**Task to complete:**
Reproduce the material in full, unchanged.

— Begin —

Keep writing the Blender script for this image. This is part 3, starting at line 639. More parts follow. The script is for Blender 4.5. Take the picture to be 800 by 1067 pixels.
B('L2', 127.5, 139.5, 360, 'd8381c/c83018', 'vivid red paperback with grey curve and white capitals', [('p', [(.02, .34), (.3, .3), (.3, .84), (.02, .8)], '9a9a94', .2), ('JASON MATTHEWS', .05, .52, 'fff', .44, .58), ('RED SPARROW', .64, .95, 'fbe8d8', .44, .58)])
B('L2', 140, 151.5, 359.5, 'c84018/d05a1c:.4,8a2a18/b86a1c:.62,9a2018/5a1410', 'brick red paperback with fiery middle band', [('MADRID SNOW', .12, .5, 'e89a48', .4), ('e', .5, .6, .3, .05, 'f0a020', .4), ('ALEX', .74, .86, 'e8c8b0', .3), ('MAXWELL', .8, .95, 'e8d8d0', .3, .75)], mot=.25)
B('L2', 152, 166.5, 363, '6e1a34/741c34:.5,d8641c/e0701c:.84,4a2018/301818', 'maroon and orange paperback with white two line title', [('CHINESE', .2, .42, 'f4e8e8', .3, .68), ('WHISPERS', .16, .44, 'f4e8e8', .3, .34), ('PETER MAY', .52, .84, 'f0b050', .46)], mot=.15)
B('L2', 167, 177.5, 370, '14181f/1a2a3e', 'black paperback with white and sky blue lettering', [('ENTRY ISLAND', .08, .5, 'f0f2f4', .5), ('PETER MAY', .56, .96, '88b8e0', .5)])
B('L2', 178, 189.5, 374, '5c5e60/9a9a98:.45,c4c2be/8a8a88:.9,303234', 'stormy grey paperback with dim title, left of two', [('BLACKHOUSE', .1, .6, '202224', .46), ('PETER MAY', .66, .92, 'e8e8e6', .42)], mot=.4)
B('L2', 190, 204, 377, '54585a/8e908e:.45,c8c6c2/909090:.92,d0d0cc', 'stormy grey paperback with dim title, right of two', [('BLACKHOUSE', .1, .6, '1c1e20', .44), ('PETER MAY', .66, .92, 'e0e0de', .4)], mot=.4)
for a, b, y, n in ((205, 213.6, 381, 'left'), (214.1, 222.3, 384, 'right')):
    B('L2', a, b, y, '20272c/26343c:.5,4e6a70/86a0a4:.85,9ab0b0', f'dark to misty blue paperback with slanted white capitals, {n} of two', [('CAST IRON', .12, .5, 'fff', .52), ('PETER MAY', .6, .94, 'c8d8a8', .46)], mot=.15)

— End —

**Full response:**
Keep writing the Blender script for this image. This is part 3, starting at line 639. More parts follow. The script is for Blender 4.5. Take the picture to be 800 by 1067 pixels.
B('L2', 127.5, 139.5, 360, 'd8381c/c83018', 'vivid red paperback with grey curve and white capitals', [('p', [(.02, .34), (.3, .3), (.3, .84), (.02, .8)], '9a9a94', .2), ('JASON MATTHEWS', .05, .52, 'fff', .44, .58), ('RED SPARROW', .64, .95, 'fbe8d8', .44, .58)])
B('L2', 140, 151.5, 359.5, 'c84018/d05a1c:.4,8a2a18/b86a1c:.62,9a2018/5a1410', 'brick red paperback with fiery middle band', [('MADRID SNOW', .12, .5, 'e89a48', .4), ('e', .5, .6, .3, .05, 'f0a020', .4), ('ALEX', .74, .86, 'e8c8b0', .3), ('MAXWELL', .8, .95, 'e8d8d0', .3, .75)], mot=.25)
B('L2', 152, 166.5, 363, '6e1a34/741c34:.5,d8641c/e0701c:.84,4a2018/301818', 'maroon and orange paperback with white two line title', [('CHINESE', .2, .42, 'f4e8e8', .3, .68), ('WHISPERS', .16, .44, 'f4e8e8', .3, .34), ('PETER MAY', .52, .84, 'f0b050', .46)], mot=.15)
B('L2', 167, 177.5, 370, '14181f/1a2a3e', 'black paperback with white and sky blue lettering', [('ENTRY ISLAND', .08, .5, 'f0f2f4', .5), ('PETER MAY', .56, .96, '88b8e0', .5)])
B('L2', 178, 189.5, 374, '5c5e60/9a9a98:.45,c4c2be/8a8a88:.9,303234', 'stormy grey paperback with dim title, left of two', [('BLACKHOUSE', .1, .6, '202224', .46), ('PETER MAY', .66, .92, 'e8e8e6', .42)], mot=.4)
B('L2', 190, 204, 377, '54585a/8e908e:.45,c8c6c2/909090:.92,d0d0cc', 'stormy grey paperback with dim title, right of two', [('BLACKHOUSE', .1, .6, '1c1e20', .44), ('PETER MAY', .66, .92, 'e0e0de', .4)], mot=.4)
for a, b, y, n in ((205, 213.6, 381, 'left'), (214.1, 222.3, 384, 'right')):
    B('L2', a, b, y, '20272c/26343c:.5,4e6a70/86a0a4:.85,9ab0b0', f'dark to misty blue paperback with slanted white capitals, {n} of two', [('CAST IRON', .12, .5, 'fff', .52), ('PETER MAY', .6, .94, 'c8d8a8', .46)], mot=.15)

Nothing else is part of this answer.